_WHAT YOU NEED TO DO_
Which lines below hold the word "scene"? Copy all of them.

_DATA LINES_

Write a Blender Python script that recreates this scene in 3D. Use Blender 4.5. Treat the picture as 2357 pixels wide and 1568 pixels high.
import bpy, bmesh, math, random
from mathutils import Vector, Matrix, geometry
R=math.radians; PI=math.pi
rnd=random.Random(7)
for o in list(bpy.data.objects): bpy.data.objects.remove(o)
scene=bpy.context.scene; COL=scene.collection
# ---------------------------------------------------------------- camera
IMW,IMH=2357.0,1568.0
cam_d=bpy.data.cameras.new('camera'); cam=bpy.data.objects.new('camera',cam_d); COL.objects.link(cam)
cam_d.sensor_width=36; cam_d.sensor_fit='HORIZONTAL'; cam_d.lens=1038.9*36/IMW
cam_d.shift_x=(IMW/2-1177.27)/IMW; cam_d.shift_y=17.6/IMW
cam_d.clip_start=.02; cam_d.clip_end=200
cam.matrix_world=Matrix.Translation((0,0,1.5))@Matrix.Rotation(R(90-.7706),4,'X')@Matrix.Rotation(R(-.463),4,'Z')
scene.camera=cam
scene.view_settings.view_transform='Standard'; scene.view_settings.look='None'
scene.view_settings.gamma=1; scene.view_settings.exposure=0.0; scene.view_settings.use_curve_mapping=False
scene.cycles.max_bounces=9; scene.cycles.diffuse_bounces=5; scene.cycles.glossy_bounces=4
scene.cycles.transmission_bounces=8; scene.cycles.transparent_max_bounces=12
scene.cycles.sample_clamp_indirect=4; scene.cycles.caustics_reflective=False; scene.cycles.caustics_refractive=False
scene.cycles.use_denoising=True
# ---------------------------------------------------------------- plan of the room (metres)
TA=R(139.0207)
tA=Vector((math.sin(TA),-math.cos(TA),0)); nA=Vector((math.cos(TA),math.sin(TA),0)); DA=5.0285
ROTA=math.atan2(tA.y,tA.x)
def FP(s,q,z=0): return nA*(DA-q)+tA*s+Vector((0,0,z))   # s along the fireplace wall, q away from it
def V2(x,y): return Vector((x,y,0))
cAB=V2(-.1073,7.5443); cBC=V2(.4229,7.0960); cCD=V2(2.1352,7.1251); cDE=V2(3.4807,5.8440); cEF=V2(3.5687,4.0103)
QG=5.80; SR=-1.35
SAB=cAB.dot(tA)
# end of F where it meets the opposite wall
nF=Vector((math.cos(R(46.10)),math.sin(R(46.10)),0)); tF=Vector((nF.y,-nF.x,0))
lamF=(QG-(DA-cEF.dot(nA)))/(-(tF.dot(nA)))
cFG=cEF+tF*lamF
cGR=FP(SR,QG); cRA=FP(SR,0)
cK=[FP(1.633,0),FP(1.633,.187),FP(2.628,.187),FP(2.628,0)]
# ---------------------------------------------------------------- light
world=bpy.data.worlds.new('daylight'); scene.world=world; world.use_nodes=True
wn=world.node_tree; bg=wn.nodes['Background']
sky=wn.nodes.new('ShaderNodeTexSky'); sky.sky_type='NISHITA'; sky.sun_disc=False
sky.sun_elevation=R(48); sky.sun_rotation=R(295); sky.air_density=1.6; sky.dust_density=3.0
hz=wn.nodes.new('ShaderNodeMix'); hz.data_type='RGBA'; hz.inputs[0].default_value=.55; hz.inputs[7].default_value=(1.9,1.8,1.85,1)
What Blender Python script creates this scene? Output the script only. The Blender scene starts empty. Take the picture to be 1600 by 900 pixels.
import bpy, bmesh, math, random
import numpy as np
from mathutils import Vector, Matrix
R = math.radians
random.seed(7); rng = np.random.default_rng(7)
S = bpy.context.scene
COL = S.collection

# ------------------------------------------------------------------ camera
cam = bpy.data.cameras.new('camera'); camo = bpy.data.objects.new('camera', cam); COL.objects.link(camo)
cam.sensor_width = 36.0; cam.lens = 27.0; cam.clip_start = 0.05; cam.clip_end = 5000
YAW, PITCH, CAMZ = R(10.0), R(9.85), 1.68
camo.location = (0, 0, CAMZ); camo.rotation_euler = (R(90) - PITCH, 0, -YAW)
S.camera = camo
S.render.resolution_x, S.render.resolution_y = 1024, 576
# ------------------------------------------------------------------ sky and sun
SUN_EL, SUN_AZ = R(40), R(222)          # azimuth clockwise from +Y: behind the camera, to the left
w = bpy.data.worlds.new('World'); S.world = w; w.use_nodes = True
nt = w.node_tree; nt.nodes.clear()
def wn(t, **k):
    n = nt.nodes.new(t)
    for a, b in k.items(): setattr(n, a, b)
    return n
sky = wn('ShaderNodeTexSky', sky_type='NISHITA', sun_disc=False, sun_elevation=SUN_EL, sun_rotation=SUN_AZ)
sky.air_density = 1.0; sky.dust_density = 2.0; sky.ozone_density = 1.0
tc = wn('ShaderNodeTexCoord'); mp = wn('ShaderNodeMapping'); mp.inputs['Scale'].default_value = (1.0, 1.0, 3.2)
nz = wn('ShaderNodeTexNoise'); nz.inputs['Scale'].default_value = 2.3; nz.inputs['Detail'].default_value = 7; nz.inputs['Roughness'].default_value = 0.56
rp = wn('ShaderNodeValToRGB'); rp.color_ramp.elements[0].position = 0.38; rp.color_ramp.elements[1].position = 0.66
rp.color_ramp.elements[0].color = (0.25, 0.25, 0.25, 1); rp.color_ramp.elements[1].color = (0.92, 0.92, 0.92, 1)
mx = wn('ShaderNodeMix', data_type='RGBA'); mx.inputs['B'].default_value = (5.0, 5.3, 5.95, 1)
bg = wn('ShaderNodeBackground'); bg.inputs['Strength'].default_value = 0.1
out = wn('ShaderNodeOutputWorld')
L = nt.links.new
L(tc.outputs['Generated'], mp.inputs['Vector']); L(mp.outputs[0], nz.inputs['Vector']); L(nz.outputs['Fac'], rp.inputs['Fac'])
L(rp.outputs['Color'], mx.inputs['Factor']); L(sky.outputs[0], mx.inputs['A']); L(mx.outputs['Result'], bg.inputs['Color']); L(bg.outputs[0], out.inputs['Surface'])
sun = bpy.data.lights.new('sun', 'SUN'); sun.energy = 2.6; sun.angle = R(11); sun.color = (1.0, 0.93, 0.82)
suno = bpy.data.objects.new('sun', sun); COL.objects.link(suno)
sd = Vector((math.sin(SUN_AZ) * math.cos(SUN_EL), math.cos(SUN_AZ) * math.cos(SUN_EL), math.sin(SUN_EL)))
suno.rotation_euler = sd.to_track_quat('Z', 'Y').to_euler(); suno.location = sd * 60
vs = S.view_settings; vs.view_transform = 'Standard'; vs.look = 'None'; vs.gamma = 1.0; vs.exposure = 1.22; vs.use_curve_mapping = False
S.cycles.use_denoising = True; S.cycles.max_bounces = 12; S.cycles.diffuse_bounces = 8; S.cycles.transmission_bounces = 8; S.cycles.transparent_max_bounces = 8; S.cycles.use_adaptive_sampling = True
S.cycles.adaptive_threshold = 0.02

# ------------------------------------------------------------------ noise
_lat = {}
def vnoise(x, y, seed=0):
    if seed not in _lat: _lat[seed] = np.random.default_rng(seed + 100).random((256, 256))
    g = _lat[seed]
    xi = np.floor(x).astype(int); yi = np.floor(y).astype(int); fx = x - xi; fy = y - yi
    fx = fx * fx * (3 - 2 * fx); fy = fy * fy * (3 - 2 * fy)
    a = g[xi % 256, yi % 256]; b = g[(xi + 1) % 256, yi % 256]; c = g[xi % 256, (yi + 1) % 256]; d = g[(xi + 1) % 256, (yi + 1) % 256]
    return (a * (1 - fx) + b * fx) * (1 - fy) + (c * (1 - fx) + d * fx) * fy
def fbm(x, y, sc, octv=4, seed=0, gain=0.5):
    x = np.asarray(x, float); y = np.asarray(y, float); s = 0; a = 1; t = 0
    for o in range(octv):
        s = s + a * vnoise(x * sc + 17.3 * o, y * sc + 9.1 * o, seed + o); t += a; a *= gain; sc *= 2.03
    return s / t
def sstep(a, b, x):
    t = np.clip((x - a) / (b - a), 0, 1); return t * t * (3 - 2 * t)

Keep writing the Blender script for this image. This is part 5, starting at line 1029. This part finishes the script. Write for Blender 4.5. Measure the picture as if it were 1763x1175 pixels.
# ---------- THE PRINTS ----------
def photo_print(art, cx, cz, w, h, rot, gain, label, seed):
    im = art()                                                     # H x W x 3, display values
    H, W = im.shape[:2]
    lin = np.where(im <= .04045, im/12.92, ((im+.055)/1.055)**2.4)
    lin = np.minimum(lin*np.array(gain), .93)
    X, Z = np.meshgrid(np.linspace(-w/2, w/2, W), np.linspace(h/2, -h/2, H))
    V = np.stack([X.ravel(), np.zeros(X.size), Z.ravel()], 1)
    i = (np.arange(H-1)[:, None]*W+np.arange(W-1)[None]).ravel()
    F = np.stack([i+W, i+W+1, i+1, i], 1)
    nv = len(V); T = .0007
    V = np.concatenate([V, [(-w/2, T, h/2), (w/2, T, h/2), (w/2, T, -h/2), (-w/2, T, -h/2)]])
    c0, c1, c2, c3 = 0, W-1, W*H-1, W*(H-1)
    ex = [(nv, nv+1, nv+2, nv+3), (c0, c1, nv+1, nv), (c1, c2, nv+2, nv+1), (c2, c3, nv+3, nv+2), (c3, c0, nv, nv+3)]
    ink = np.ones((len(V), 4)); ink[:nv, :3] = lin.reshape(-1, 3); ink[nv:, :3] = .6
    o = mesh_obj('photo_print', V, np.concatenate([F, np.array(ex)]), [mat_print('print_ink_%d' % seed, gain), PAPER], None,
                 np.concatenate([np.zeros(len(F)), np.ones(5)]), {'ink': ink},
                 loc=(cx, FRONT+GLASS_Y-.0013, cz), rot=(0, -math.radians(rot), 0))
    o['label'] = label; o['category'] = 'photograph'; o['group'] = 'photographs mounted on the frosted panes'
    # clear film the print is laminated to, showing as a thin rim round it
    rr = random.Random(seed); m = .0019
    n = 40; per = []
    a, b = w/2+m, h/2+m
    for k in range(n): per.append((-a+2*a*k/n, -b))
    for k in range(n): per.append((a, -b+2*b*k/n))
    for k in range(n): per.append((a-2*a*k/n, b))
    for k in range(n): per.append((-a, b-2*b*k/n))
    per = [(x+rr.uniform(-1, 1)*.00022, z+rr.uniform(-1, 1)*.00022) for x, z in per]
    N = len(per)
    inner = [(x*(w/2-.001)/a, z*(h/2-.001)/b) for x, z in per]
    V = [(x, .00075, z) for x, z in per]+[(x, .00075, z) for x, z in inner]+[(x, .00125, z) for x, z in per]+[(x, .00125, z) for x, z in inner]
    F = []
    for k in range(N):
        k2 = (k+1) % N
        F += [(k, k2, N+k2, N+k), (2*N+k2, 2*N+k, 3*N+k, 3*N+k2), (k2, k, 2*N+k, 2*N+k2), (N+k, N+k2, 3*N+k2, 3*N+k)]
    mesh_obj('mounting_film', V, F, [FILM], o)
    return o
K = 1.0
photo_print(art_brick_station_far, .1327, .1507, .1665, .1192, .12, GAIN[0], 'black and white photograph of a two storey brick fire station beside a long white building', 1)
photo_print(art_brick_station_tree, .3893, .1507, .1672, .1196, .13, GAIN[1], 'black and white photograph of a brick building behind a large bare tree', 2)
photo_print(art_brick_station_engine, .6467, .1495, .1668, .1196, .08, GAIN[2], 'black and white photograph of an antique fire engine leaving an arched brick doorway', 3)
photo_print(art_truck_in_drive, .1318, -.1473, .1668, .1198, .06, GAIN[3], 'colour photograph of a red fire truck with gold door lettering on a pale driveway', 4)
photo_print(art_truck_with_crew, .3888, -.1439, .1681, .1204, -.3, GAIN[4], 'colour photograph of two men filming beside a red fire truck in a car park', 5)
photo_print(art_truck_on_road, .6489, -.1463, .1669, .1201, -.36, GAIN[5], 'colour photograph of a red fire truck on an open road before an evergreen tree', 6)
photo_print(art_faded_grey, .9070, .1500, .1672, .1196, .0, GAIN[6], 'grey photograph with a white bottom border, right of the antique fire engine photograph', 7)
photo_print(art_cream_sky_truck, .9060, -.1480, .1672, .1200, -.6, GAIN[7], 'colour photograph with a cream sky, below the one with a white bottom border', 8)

_RESPONSE TO THIS TASK_
Write a Blender Python script that recreates this scene in 3D. Use Blender 4.5. Treat the picture as 2357 pixels wide and 1568 pixels high.
scene=bpy.context.scene; COL=scene.collection
scene.camera=cam
scene.view_settings.view_transform='Standard'; scene.view_settings.look='None'
scene.view_settings.gamma=1; scene.view_settings.exposure=0.0; scene.view_settings.use_curve_mapping=False
scene.cycles.max_bounces=9; scene.cycles.diffuse_bounces=5; scene.cycles.glossy_bounces=4
scene.cycles.transmission_bounces=8; scene.cycles.transparent_max_bounces=12
scene.cycles.sample_clamp_indirect=4; scene.cycles.caustics_reflective=False; scene.cycles.caustics_refractive=False
scene.cycles.use_denoising=True
world=bpy.data.worlds.new('daylight'); scene.world=world; world.use_nodes=True
What Blender Python script creates this scene? Output the script only. The Blender scene starts empty. Take the picture to be 1600 by 900 pixels.
S = bpy.context.scene